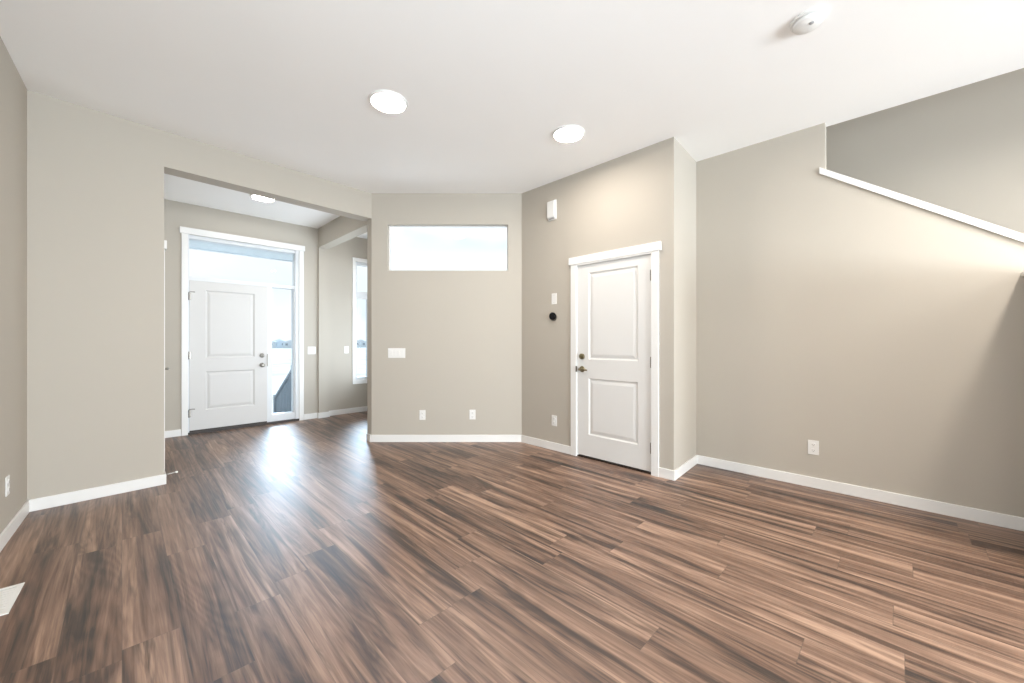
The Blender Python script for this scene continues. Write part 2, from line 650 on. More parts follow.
# stairwell beyond the sloped wall, open to the floor above
SW = 1.10
wall('wall_stairwell', FR, [(0.4, END, SW, SW + 0.1, ZB, 5.6), (0.3, 0.4, TH, SW + 0.1, ZB, 5.6),
                            (END, END + 0.1, TH, SW + 0.1, ZB, 5.6), (END - 0.1, END + 0.02, 0, TH, ZB, 5.6), (0.3, END - 0.1, TH - 0.1, TH, H + 0.06, 5.6)])
bm = BM()
box(bm, 0.3, END + 0.1, -0.02, SW + 0.1, 5.6, 5.7)
obj('ceiling_stairwell', bm, M['ceiling'], None, (*G, 0), FR.a, kind='structure')
# rear wall behind the camera with its two windows
RWIN = REAR_WINDOWS
RL = 5.6
pcs = []
x = -0.3
for (a, b, z0, z1) in RWIN:
    pcs += [(x, a, 0, 0.12, ZB, ZT), (a, b, 0, 0.12, ZB, z0), (a, b, 0, 0.12, z1, ZT)]
    x = b
pcs.append((x, RL, 0, 0.12, ZB, ZT))
wall('wall_rear', FB, pcs)
# front wall of the foyer and of the nook
OX0, OX1, OZ = 0.613, 1.954, 2.648      # door + sidelight + transom opening
NX0, NX1, NZ0, NZ1 = 2.862, 3.29, 0.56, 2.62   # nook window opening
PL0, PL1 = 2.234, 2.389
wall('wall_front', FF, [(-0.15, OX0, 0, 0.16, ZB, ZT), (OX0, OX1, 0, 0.16, OZ, ZT), (OX1, PL0, 0, 0.16, ZB, ZT), (PL0, PL1, -0.035, 0.16, ZB, ZT),
                        (PL1, NX0, 0.05, 0.16, ZB, ZT), (NX0, NX1, 0.05, 0.16, ZB, NZ0), (NX0, NX1, 0.05, 0.16, NZ1, ZT), (NX1, 3.42, 0.05, 0.16, ZB, ZT)])
# beam between foyer and nook
bm = BM()
box(bm, PL0, PL1, -2.036, -0.035, 2.742, H)
obj('beam_foyer', bm, M['wall'], None, (*FF.p, 0), FF.a, kind='structure')
# hidden side wall of the nook, with an opening for the added light
N0, N1 = NK1, NK0
FN = Frame(N1, N0)
wall('wall_nook', FN, [(-0.05, NOOK_GAP[0], 0, 0.06, ZB, ZT), (NOOK_GAP[1], FN.len, 0, 0.06, ZB, ZT), (NOOK_GAP[0], NOOK_GAP[1], 0, 0.06, ZB, NOOK_GAP[2]), (NOOK_GAP[0], NOOK_GAP[1], 0, 0.06, NOOK_GAP[3], ZT)])
# foyer left wall with the inner door
IX0 = 0.20
IX1 = IX0 + 0.72
wall('wall_foyer', FT, [(0.12, IX0, 0, 0.12, ZB, ZT), (IX0, IX1, 0, 0.12, 2.05, ZT), (IX1, FT.len + 0.05, 0, 0.12, ZB, ZT)])


# floor and ceiling
def ext(fr, x, y):
    return fr.w(x, y)


def meet(f, g):
    """crossing of two wall lines"""
    d = f.t[0] * g.t[1] - f.t[1] * g.t[0]
    r = (g.p[0] - f.p[0], g.p[1] - f.p[1])
    return f.w((r[0] * g.t[1] - r[1] * g.t[0]) / d)


RLc = meet(FL, FB)
RRc = meet(FR, FB)
main_f = [RLc, A, Bp, C, D, F_, G, RRc]
foyer = [Bp, FT.w(2.1), FF.w(0.2, 0.02), FF.w(PL1, 0.02), FF.w(PL1, 0.06), FF.w(3.40, 0.06), N0, (C[0] + 0.02, C[1] + 0.085), C]


def slab(name, polys, z0, z1, mat):
    bm = BM()
    for q in polys:
        prism(bm, q, z0, z1)
    return obj(name, bm, M[mat], kind='structure')


stairf = [FR.w(0.35, 0.0), FR.w(0.35, SW + 0.05), FR.w(END + 0.05, SW + 0.05), FR.w(END + 0.05, 0.0)]
slab('floor', [main_f, foyer, stairf], -0.06, 0.0, 'wood')
main_c = [RLc, A, Bp, C, D, F_, G, FR.w(0.05, TH), FR.w(7.4, TH), RRc]
slab('ceiling', [main_c, foyer], H, H + 0.06, 'ceiling')

# baseboards
BH, BT = 0.087, 0.013


def board(name, fr, spans, y=0.0):
    bm = BM()
    for a, b in spans:
        profile = [(0, 0), (BH - 0.006, 0), (BH, 0.005)]
        box(bm, a, b, y - BT, y, 0, BH, 0.0025)
    return obj(name, bm, M['trim'], None, (*fr.p, 0), fr.a, kind='structure')


board('baseboard_left', FL, [(0, FL.len)])
bm = BM()
box(bm, 0, BX + BT, -BT, 0, 0, BH, 0.0025)
box(bm, BX, BX + BT, 0, 0.12, 0, BH, 0.0025)
obj('baseboard_opening', bm, M['trim'], None, (*FH.p, 0), FH.a, kind='structure')
bm = BM()
box(bm, -0.004, FC.len, -BT, 0, 0, BH, 0.0025)
ja = math.atan2(JY, JX)              # jamb return
prism(bm, [(0, 0), (JX, JY), (JX - BT * math.sin(ja), JY + BT * math.cos(ja)), (-BT * 0.95, -BT)], 0, BH)
obj('baseboard_center', bm, M['trim'], None, (*FC.p, 0), FC.a, kind='structure')
board('baseboard_door', FD, [(0, 0.755), (1.738, FD.len + BT)])
board('baseboard_return', FG, [(-0.004, FG.len)])
board('baseboard_right', FR, [(0, PX), (PX + 0.12, END)])
board('baseboard_front', FF, [(0.0, 0.545), (2.022, PL0)])
bm = BM()
box(bm, PL0 - BT, PL1 + BT, -0.035 - BT, -0.035, 0, BH, 0.0025)
box(bm, PL0 - BT, PL0, -0.035, 0, 0, BH, 0.0025)
box(bm, PL1, PL1 + BT, -0.035, 0.05, 0, BH, 0.0025)
box(bm, PL1, 3.38, 0.05 - BT, 0.05, 0, BH, 0.0025)
obj('baseboard_nook', bm, M['trim'], None, (*FF.p, 0), FF.a, kind='structure')
board('baseboard_foyer', FT, [(0.01, IX0 - 0.07), (IX1 + 0.07, FT.len - 0.1)])


# ------------------------------------------------------------------ doors
def panel_leaf(bm, x0, x1, z0, z1, yf, yb, panels):
    """leaf with moulded raised panels; front at yf, back at yb"""
    px0, px1 = panels[0][0], panels[0][1]
    ps = sorted(panels, key=lambda q: q[2])
    box(bm, x0, px0, yf, yb, z0, z1)
    box(bm, px1, x1, yf, yb, z0, z1)
    z = z0
    for q in ps:
        box(bm, px0, px1, yf, yb, z, q[2])
        z = q[3]
    box(bm, px0, px1, yf, yb, z, z1)
    for (a, b, c, d) in ps:
        rings = []
        for ins, dy in ((0, 0), (0.004, 0.004), (0.012, 0.012), (0.026, 0.012), (0.030, 0.009), (0.052, 0.004)):
            rings.append([bm.verts.new(v) for v in ((a + ins, yf + dy, c + ins), (b - ins, yf + dy, c + ins),
                                                    (b - ins, yf + dy, d - ins), (a + ins, yf + dy, d - ins))])
        for r0, r1 in zip(rings, rings[1:]):
            for i in range(4):
                j = (i + 1) % 4
                bm.faces.new((r0[i], r0[j], r1[j], r1[i]))
        bm.faces.new(rings[-1])
        bk = [bm.verts.new(v) for v in ((a, yb, c), (b, yb, c), (b, yb, d), (a, yb, d))]
        bm.faces.new(bk[::-1])
    return bm


def hinge(parent, x, z, y, mat, stop=False):
    bm = BM()
    lathe(bm, [(0.004, -0.052), (0.0075, -0.048), (0.0075, 0.048), (0.004, 0.052)], 'Z', (x, y, z), 12)
    box(bm, x - 0.004, x + 0.022, y + 0.004, y + 0.008, z - 0.045, z + 0.045)
    if stop:                             # hinge-pin stop arm
        tube(bm, [(x, y - 0.002, z + 0.055), (x + 0.03, y - 0.012, z + 0.06), (x + 0.06, y - 0.012, z + 0.058)], [0.005, 0.004, 0.006], 8)
    return obj('hinge', bm, M[mat], parent, smooth=True, label='metal hinge')


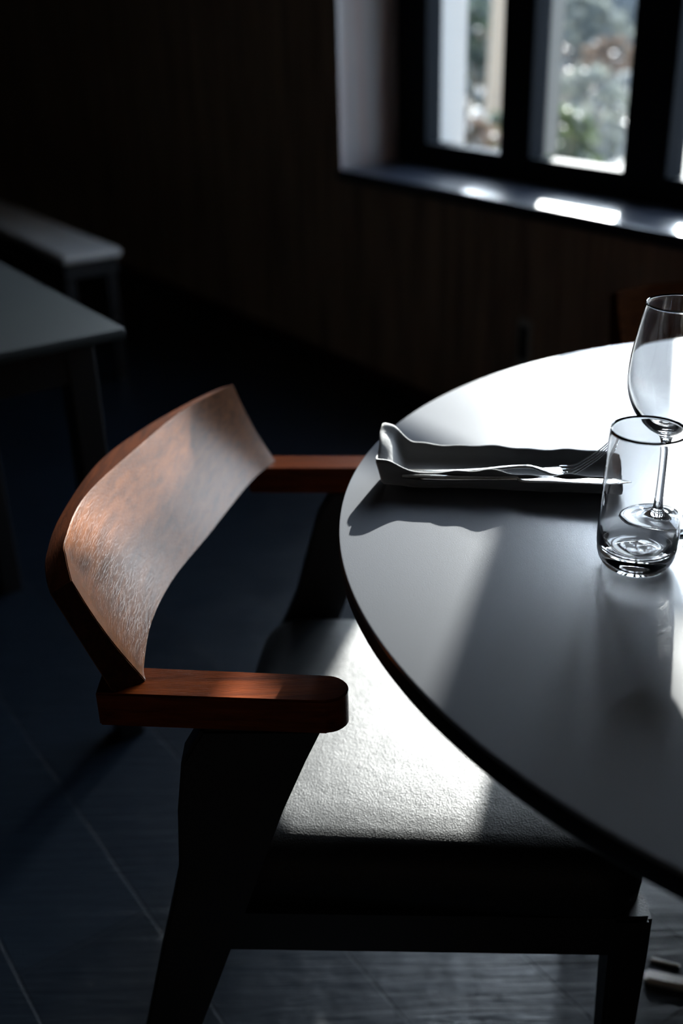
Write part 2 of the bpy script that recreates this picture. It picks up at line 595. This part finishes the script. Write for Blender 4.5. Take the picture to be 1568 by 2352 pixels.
# front legs
for cx, cy in ((0.262, 0.748), (0.322, 1.165)):
    rr = []
    for z, h in ((0, .012), (.15, .0155), (.34, .019), (.385, .019)):
        rr.append([Vector((cx + a * h, cy + b * h, z)) for a, b in ((-1, -1), (1, -1), (1, 1), (-1, 1))])
    m_ = MB().loft(rr)
    bmesh.ops.bevel(m_.bm, geom=list(m_.bm.edges), offset=0.004, segments=2, affect='EDGES')
    m_.build('leg', M_leg, chair)
# seat rails
fr_m = MB()


def railbox(p, q, wd, z0, z1):
    p, q = Vector((*p, 0)), Vector((*q, 0))
    d = (q - p).normalized()
    s = Vector((-d.y, d.x, 0)) * wd / 2
    fr_m.loft([[c - s + Vector((0, 0, z0)), c + s + Vector((0, 0, z0)), c + s + Vector((0, 0, z1)), c - s + Vector((0, 0, z1))] for c in (p, q)])


railbox((-.150, .768), (.262, .745), .026, .335, .383)
railbox((-.085, 1.207), (.322, 1.168), .026, .335, .383)
railbox((.262, .74), (.322, 1.17), .026, .335, .383)
railbox((-.150, .775), (-.085, 1.20), .026, .335, .383)
fr_m.build('seat_frame', M_leg, chair, smooth=False)
# cushion: superellipse-cornered pad with domed top
cn = [Vector((-.158, .772, 0)), Vector((.272, .728, 0)), Vector((.332, 1.168, 0)), Vector((-.098, 1.207, 0))]


def quadmap(s, t, z):
    p = cn[0].lerp(cn[1], s).lerp(cn[3].lerp(cn[2], s), t)
    return Vector((p.x, p.y, z))


def rr_outline(inset, n=10, rad=0.09):
    a = inset
    pts = []
    for (cs, ct_, a0) in ((a + rad, a + rad, PI), (1 - a - rad, a + rad, 1.5 * PI), (1 - a - rad, 1 - a - rad, 0), (a + rad, 1 - a - rad, .5 * PI)):
        for i in range(n + 1):
            an = a0 + PI / 2 * i / n
            pts.append((cs + rad * math.cos(an), ct_ + rad * math.sin(an)))
    return pts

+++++

- _DESCRIPTION OF THE TASK_: Within the material above, extract exactly the lines that start at the line containing "Write part 2 of" and stop after the line containing "Vector((-.098, 1.207, 0))]", and only those.

- _RESULT OF THIS EXERCISE_:
Write part 2 of the bpy script that recreates this picture. It picks up at line 595. This part finishes the script. Write for Blender 4.5. Take the picture to be 1568 by 2352 pixels.
# front legs
for cx, cy in ((0.262, 0.748), (0.322, 1.165)):
    rr = []
    for z, h in ((0, .012), (.15, .0155), (.34, .019), (.385, .019)):
        rr.append([Vector((cx + a * h, cy + b * h, z)) for a, b in ((-1, -1), (1, -1), (1, 1), (-1, 1))])
    m_ = MB().loft(rr)
    bmesh.ops.bevel(m_.bm, geom=list(m_.bm.edges), offset=0.004, segments=2, affect='EDGES')
    m_.build('leg', M_leg, chair)
# seat rails
fr_m = MB()


def railbox(p, q, wd, z0, z1):
    p, q = Vector((*p, 0)), Vector((*q, 0))
    d = (q - p).normalized()
    s = Vector((-d.y, d.x, 0)) * wd / 2
    fr_m.loft([[c - s + Vector((0, 0, z0)), c + s + Vector((0, 0, z0)), c + s + Vector((0, 0, z1)), c - s + Vector((0, 0, z1))] for c in (p, q)])


railbox((-.150, .768), (.262, .745), .026, .335, .383)
railbox((-.085, 1.207), (.322, 1.168), .026, .335, .383)
railbox((.262, .74), (.322, 1.17), .026, .335, .383)
railbox((-.150, .775), (-.085, 1.20), .026, .335, .383)
fr_m.build('seat_frame', M_leg, chair, smooth=False)
# cushion: superellipse-cornered pad with domed top
cn = [Vector((-.158, .772, 0)), Vector((.272, .728, 0)), Vector((.332, 1.168, 0)), Vector((-.098, 1.207, 0))]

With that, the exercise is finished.